Productive Procrastination

Studio repaint in workshop Morgan Bicca

As I was plastering a wall in our house yesterday, my husband said to me, “I don’t know how you get so much stuff done.” My best friend calls me “high activation.” I marvel at people who seemingly know me so well can see me so differently than I see myself.

Inside my own head, I get a small fraction of what I want to accomplish completed in my workday. I am sure I could get so much more done if I would just stop procrastinating. When my husband made the comment yesterday on how much stuff I got done, he didn’t know I was actually procrastinating that very minute, and that gave me this insight: The way I procrastinate is to do other, easier, low priority tasks. So, it appears I get a lot done, but I am not always getting the “mission-critical” tasks completed.

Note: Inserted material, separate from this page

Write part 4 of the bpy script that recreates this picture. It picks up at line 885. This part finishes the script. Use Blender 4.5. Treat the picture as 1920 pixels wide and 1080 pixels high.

If I have a design due, I will procrastinate, sometimes all week. Designs are a regular part of my work, so this is terribly inconvenient for my workflow. Cleaning my house, getting my accounting up to the minute, and every fix-it project I can think up suddenly become urgent priorities. I have read that my brain might be working on these creative ideas while I do other tasks: This is possible but below my level of awareness. In twenty years as a mural artist, I haven’t given up the fantasy that if I could just get that creative heavy lifting done first my life would be so much easier, I would be carefree. Instead, I wake up Saturday mornings feeling like I need to make up for a workweek that was filled with unproductive detours.

Here is how I navigate procrastination:

There are certain things that I strictly don’t bring into my workday: Errands, TV, alcohol or pot, socializing. Because I have knocked out some major time wasters, I am left with less tantalizing ways to procrastinate, like naps, walks by myself around the block, or doing other, lower priority work tasks.